Further, it is unclear if the stability can be sustained without further CBRT intervention, with the Bank selling US$7.3bn of FX last month in five separate interventions.

TRY

Dollarization

This has contributed to a sharp drop in reserves, with the CBRT's net FX reserves falling from US$24bn at the end of November to US$7.6bn on 14 January. With net reserves at a record low of negative US$46bn once swaps are factored out, there is little room for further intervention of lira weakness resumes, notwithstanding the temporary respite provided by the three-year, US$4.9bn swap line with the UAE announced this week.

Net reserves
Official reserves

Turkey’s lira defense policy also carries massive fiscal risk, threatening to undermine one of the remaining pillars of macro stability in Turkey. Erdogan said yesterday that FX-protected lira deposit accounts have already reached TRY163bn, which would impose a cost of 0.25% of GDP for every 10% that TRY depreciation exceeds the 3-12 month time deposit rate (which currently ranges from 22.5% to 30% with a floor of 14%). And, the amount of FX-protected accounts is only likely to increase from here, with the incentive recently expanded to include corporates. 

Further, rising inflation also threatens to undermine the budget via public wage hikes, with President Erdogan announcing that civil servant salaries will be re-evaluated in July to reflect rising inflation. This could also combine with the recent 50% minimum wage hike to create a dangerous wage-price spiral.

To make matters worse, Turkey’s newly appointed Finance Minister and Erdogan acolyte Nureddin Nebati has vocally supported President Erdogan’s policy stance, eroding the credibility of the institution led by orthodox and respected policymaker Lufti Elvan until his resignation in December. In his first interview since being appointed earlier this month, he commended Erdogan’s policy to free the economy of the burden of higher interest rates that are, in his view, imposed on Turkey by the “global barons of finance,” and voiced confidence that inflation will reach single digits by mid-2023 elections.

High oil prices have also begun to erode Turkey’s fiscal and external balances. The current account deficit swung from a US$3.1bn surplus to a US$2.7bn deficit in November as rising oil prices pushed up the energy import bill by over 2.5x (US$4bn) on a year-on-year basis, offsetting the recent improvement from increased tourism revenue. Meanwhile, the budget swung to a record deficit in December with the government transferring TRY59bn (US$4.4bn) to state gas company Botas to import fuel, the CBRT selling a total of US$5.9bn of FX to the company since October and below-cost fuel prices resulting in up to US$7bn of subsidy payments in 2021 (although prices have been hiked in January).

Current account

Budget balance

That said, Turkey’s budget deficit remains quite tame relative to many of its peers, narrowing slightly to 2.9% of projected full-year GDP in 2021 from 3.4% of GDP in 2020. Meanwhile, general government debt fell by 5pp from 42.6% of GDP in Q3 20 to 37.6% of GDP in Q3 21. However, with rising fuel prices, elections approaching in mid-2023 amid dwindling popularity for President Erdogan, and a looming fiscal risk from the new lira defence programme, it might not be long until Erdogan’s unorthodox policy preferences begin to erode one of Turkey’s last remaining pillars of macro strength.

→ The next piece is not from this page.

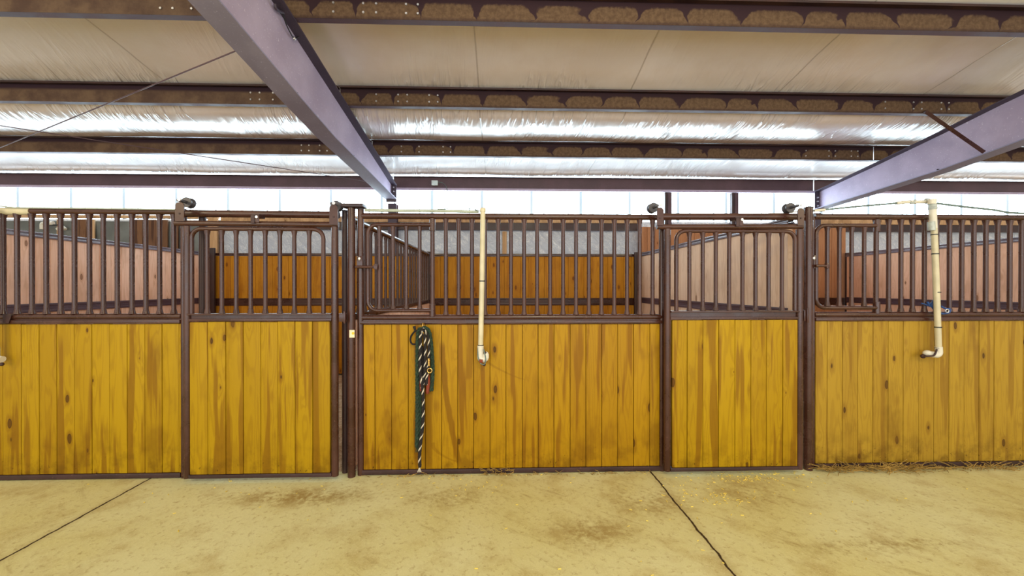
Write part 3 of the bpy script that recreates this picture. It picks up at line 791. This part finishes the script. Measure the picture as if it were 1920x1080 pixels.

Indeed, this risk is reflected in Turkey’s elevated CDS spreads relative to peers like Brazil and South Africa.

CDS

Against this backdrop, it remains to be seen how long the period of lira stability can persist. On the one hand, much of the appreciation since late December can be seen as a reversal of what we have previously flagged as a clear overshoot of Turkey’s fundamental valuation (with the lira falling nearly 60% in real effective terms over the last decade and the IIF recently saying that it is nearly 35% undervalued). However, amid rampant inflation domestically and global monetary tightening, the lira could well resume its depreciation in the year ahead, potentially triggering a vicious cycle if it forces the government to make good on its promise to defend lira deposits (or even worse if it cannot).

Today’s (in)action and accompanying statement by the central bank, while at least providing some respite from further rate cuts, for the time being, makes it clear that Turkey has no intention of reversing course and following other EM central banks by hiking rates, and has instead adopted a wait-and-see approach is it waits for supply-side pressures to ease and inflation abate on its own.

Given the CBRT’s optimistic inflation forecasts, there is little hope of a policy reversal unless a fresh currency crisis forces the CBRT’s hand. As such, we maintain our Sell recommendation on TRY and TRY-denominated government debt.